Physical Limitations

Bad knees? Maybe skip jump variations and loaded lunges. Shoulder issues? Overhead work might need modifications or removal. Lower back sensitivity? Choose your hinge patterns carefully.

This isn't admitting weakness. It's acknowledging reality. Training around limitations keeps you training. Ignoring them gets you injured.

Some limitations are temporary. You might add exercises back as issues resolve. Some are permanent. You might never include certain movements, and that's fine. There are always alternatives that work.

Preference and Sustainability

You need to actually do these exercises. Repeatedly. For months or years.

If you dread an exercise, don't include it. Training should be challenging, not miserable. There's always another movement that hits the same patterns without making you want to quit.

This doesn't mean only doing easy exercises you enjoy. It means not forcing yourself through movements you genuinely hate when viable alternatives exist. Life is too short for exercises that make you avoid the gym.

Categories That Match Your Philosophy

How you organize your pool matters. Categories should reflect how you actually think about training.

Push/pull/legs split? Categorize that way. Upper/lower? Do that instead. Equipment-based categories (dumbbell, barbell, bodyweight)? If that fits your setup, use it.

The structure should make sense to you, not match some template from the internet. When you look at your categories, you should immediately know how they fit your training approach.

Some people organize by movement pattern (hinge, squat, push, pull). Some by muscle group (chest, back, legs). Some by intensity (compound, isolation, conditioning). None of these is right or wrong. The right structure is the one that makes your training easier to execute.

Quality Over Quantity

A common mistake: adding every possible variation "just in case." Romanian deadlifts, stiff-leg deadlifts, single-leg RDLs, banded deadlifts, deficit deadlifts. Sure, they're all slightly different, but do you need all of them in your active pool?

Probably not. Pick the variations you'll actually use and execute well. Two to four good hinge variations beats twelve mediocre ones you can't distinguish between.

This keeps your training focused. When the system pulls from a curated pool, you get intentional variety, not random chaos. Each exercise serves a purpose. Nothing is there just because it exists.

How BringHIIT Handles This

Most training apps give you a pre-loaded library and expect you to work around it. BringHIIT does the opposite.

You build your pool from scratch. Add exercises for your equipment, your abilities, your goals. Create categories that match your training philosophy, not someone else's template. The app never forces exercises on you. If it's not in your pool, it won't appear in your workouts.

This means your training reflects your reality from day one. Home gym setup? Your pool contains only movements you can do. Shoulder issues? You simply don't add problematic variations. Hate certain exercises? Don't include them.

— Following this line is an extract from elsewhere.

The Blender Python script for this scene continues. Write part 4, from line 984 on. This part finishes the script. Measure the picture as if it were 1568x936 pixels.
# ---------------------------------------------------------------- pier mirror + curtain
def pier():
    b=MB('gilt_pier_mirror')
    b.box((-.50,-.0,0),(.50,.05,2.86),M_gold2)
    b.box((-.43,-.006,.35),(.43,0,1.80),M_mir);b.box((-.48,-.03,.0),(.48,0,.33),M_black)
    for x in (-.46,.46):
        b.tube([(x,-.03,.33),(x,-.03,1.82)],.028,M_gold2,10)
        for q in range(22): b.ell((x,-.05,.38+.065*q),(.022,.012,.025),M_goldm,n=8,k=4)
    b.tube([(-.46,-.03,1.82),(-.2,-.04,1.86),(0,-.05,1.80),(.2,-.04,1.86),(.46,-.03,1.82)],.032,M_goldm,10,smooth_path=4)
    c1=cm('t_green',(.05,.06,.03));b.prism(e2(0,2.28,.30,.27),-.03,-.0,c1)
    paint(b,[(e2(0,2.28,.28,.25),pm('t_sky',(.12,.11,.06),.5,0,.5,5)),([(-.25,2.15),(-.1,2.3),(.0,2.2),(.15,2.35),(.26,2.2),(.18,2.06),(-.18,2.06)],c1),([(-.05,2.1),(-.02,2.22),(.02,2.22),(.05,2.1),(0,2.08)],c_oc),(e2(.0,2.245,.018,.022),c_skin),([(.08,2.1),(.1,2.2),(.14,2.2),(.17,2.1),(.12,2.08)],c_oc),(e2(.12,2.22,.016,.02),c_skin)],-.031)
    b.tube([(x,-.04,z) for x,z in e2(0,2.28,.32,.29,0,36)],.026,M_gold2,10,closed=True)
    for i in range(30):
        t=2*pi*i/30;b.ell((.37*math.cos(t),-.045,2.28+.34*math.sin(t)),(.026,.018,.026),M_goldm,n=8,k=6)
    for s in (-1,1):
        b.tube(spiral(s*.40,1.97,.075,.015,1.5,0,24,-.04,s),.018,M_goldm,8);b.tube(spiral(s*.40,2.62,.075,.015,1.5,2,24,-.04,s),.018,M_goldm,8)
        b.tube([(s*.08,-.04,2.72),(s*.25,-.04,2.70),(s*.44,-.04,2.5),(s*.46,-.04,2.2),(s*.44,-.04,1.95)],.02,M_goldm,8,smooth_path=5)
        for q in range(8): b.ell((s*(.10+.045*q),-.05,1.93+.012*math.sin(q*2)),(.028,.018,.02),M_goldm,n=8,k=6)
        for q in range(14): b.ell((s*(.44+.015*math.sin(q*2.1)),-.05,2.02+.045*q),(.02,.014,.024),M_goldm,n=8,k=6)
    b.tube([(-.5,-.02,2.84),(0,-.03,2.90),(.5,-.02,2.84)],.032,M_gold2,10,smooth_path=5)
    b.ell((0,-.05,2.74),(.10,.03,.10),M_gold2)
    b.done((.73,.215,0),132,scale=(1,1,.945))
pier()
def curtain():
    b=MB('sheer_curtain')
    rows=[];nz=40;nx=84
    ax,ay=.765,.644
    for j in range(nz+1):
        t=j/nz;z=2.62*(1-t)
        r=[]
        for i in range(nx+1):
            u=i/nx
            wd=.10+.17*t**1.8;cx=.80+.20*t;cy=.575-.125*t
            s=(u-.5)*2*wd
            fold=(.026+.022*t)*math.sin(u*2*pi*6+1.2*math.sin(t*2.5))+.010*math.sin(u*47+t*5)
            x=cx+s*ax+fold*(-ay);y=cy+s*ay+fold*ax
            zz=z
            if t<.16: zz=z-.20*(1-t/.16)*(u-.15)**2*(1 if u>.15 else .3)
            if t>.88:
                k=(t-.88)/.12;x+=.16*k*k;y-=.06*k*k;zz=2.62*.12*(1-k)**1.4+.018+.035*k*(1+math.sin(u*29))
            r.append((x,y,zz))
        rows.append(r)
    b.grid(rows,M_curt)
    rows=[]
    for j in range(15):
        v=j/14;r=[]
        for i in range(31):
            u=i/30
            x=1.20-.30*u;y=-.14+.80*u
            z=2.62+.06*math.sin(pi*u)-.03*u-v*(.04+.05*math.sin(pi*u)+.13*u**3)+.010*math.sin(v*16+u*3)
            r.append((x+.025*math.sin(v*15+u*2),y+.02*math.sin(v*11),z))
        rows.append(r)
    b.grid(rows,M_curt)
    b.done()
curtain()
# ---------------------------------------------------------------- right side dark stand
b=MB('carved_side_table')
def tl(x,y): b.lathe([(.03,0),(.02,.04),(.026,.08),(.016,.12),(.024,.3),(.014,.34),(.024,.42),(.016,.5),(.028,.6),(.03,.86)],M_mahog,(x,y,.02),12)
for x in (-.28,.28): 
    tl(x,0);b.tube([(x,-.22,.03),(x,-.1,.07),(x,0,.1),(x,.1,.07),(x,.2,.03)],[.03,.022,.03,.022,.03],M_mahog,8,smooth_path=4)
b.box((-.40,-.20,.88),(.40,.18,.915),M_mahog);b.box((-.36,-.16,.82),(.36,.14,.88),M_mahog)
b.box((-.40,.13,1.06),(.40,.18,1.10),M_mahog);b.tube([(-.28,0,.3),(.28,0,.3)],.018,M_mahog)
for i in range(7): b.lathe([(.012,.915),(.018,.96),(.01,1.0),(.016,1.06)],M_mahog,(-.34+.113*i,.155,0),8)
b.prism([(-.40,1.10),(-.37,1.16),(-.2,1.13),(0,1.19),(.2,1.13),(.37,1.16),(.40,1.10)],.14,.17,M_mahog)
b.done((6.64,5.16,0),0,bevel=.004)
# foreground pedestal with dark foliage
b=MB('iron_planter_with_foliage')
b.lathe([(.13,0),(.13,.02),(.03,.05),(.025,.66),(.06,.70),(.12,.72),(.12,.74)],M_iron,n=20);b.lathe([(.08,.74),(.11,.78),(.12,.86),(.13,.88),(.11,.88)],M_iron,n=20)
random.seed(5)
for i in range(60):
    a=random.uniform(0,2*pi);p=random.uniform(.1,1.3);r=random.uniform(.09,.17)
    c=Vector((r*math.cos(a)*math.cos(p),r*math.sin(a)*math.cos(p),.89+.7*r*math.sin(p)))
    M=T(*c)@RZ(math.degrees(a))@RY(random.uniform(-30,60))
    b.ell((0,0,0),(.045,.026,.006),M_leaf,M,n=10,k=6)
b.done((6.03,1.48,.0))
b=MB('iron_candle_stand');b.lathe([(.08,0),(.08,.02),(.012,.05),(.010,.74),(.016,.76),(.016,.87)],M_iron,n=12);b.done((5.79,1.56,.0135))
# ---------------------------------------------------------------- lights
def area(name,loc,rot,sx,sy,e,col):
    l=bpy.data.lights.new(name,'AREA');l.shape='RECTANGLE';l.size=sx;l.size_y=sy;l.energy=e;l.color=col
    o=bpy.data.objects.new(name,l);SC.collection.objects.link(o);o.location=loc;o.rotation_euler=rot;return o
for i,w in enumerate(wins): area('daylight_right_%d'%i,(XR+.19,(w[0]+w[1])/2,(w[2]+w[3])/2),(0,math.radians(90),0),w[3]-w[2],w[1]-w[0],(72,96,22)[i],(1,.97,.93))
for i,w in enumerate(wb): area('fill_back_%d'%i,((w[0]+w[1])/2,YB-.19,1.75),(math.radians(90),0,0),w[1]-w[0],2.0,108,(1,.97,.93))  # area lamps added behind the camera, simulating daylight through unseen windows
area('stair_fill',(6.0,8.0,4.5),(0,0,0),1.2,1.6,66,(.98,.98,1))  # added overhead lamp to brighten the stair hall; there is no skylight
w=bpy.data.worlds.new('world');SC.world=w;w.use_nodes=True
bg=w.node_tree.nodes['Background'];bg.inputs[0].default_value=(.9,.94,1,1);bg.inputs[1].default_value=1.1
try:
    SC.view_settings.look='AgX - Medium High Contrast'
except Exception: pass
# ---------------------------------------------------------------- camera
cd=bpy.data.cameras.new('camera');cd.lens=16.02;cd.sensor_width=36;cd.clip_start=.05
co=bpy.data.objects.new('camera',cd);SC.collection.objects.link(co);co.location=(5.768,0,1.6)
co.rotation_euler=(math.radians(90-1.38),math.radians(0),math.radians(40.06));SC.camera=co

The system generates workouts by pulling from your curated pool, organized by your categories, using your progression thresholds. Everything is customized because you built it that way.

Start Focused, Expand Gradually

Build your initial pool conservatively. Fifteen to twenty exercises you know you can perform well, organized into three to five categories that make sense for your training approach.

Use that pool for a few weeks. See what's missing. Notice which movements feel good, which need modification, which categories need more variety.

Then expand deliberately. Add one or two new exercises at a time. Learn them. Make sure they fit. Keep what works, remove what doesn't.

Your pool will evolve as your training evolves. Equipment changes, abilities improve, goals shift. That's normal. The pool should grow and adapt with you, not start bloated and overwhelming.

The Real Goal

You're not trying to become competent at every exercise that exists. You're building a personal movement toolkit that supports your training goals with your current resources.

Keep it focused. Keep it realistic. Keep it sustainable.

The best exercise pool isn't the longest one. It's the one you'll actually use.